### [TASK INSTRUCTIONS]
Write out again, unaltered, the lines from the start through the line containing "SC.camera = cam".
━━━━
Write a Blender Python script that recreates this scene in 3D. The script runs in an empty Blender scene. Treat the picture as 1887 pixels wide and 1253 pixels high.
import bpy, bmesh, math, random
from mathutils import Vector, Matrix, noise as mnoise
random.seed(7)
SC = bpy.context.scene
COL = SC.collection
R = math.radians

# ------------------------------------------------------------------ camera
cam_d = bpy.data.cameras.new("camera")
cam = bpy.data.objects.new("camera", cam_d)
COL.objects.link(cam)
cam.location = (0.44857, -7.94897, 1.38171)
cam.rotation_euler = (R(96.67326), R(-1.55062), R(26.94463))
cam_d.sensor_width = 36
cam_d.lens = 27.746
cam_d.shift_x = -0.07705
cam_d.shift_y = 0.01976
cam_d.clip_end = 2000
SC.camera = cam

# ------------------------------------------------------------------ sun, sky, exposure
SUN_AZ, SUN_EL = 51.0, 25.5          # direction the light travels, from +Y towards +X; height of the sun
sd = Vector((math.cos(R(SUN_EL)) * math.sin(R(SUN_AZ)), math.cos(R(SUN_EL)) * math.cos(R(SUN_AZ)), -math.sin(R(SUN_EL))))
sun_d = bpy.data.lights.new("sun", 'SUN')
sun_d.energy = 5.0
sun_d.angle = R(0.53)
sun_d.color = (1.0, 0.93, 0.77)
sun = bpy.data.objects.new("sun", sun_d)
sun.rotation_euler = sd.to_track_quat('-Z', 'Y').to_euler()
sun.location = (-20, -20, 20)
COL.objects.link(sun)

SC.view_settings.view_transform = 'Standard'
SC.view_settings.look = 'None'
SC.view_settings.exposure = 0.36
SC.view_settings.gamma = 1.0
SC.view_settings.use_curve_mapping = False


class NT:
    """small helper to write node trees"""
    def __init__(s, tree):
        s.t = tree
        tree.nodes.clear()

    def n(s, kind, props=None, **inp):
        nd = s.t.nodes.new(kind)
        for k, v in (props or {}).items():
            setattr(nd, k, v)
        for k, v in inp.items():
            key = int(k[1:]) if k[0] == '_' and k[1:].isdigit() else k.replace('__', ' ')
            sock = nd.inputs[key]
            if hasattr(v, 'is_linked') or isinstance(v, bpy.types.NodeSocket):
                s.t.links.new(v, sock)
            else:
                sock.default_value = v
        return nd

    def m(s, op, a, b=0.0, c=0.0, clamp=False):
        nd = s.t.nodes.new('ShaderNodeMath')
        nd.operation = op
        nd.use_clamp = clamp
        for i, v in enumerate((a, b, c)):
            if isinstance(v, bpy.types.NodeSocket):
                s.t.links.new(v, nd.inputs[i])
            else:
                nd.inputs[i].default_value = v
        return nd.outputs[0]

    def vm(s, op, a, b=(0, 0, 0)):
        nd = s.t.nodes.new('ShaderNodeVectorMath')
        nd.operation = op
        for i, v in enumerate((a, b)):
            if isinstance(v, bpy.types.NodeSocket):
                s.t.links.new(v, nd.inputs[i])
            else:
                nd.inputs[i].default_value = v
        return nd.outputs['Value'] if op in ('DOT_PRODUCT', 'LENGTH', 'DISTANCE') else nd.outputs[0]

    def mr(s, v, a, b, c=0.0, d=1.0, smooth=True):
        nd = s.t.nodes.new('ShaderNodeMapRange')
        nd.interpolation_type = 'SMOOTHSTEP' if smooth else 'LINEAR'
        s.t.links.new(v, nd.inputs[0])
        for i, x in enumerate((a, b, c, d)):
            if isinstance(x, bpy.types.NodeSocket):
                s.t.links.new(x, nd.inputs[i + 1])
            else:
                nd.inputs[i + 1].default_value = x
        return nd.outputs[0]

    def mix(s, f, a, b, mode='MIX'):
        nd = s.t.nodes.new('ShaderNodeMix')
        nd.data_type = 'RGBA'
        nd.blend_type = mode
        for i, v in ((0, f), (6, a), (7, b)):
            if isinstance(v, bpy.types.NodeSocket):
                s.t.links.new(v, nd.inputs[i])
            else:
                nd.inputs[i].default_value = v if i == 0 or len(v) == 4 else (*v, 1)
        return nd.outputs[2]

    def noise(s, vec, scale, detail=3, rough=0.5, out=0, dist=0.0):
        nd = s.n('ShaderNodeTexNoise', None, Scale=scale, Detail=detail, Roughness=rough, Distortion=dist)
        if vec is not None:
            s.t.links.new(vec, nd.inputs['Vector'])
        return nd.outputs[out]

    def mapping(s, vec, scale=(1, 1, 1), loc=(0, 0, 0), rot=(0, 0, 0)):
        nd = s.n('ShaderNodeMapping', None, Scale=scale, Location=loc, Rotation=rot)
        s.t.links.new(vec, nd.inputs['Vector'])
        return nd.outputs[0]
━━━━
### [EXERCISE RESULT]
Write a Blender Python script that recreates this scene in 3D. The script runs in an empty Blender scene. Treat the picture as 1887 pixels wide and 1253 pixels high.
import bpy, bmesh, math, random
from mathutils import Vector, Matrix, noise as mnoise
random.seed(7)
SC = bpy.context.scene
COL = SC.collection
R = math.radians

# ------------------------------------------------------------------ camera
cam_d = bpy.data.cameras.new("camera")
cam = bpy.data.objects.new("camera", cam_d)
COL.objects.link(cam)
cam.location = (0.44857, -7.94897, 1.38171)
cam.rotation_euler = (R(96.67326), R(-1.55062), R(26.94463))
cam_d.sensor_width = 36
cam_d.lens = 27.746
cam_d.shift_x = -0.07705
cam_d.shift_y = 0.01976
cam_d.clip_end = 2000
SC.camera = cam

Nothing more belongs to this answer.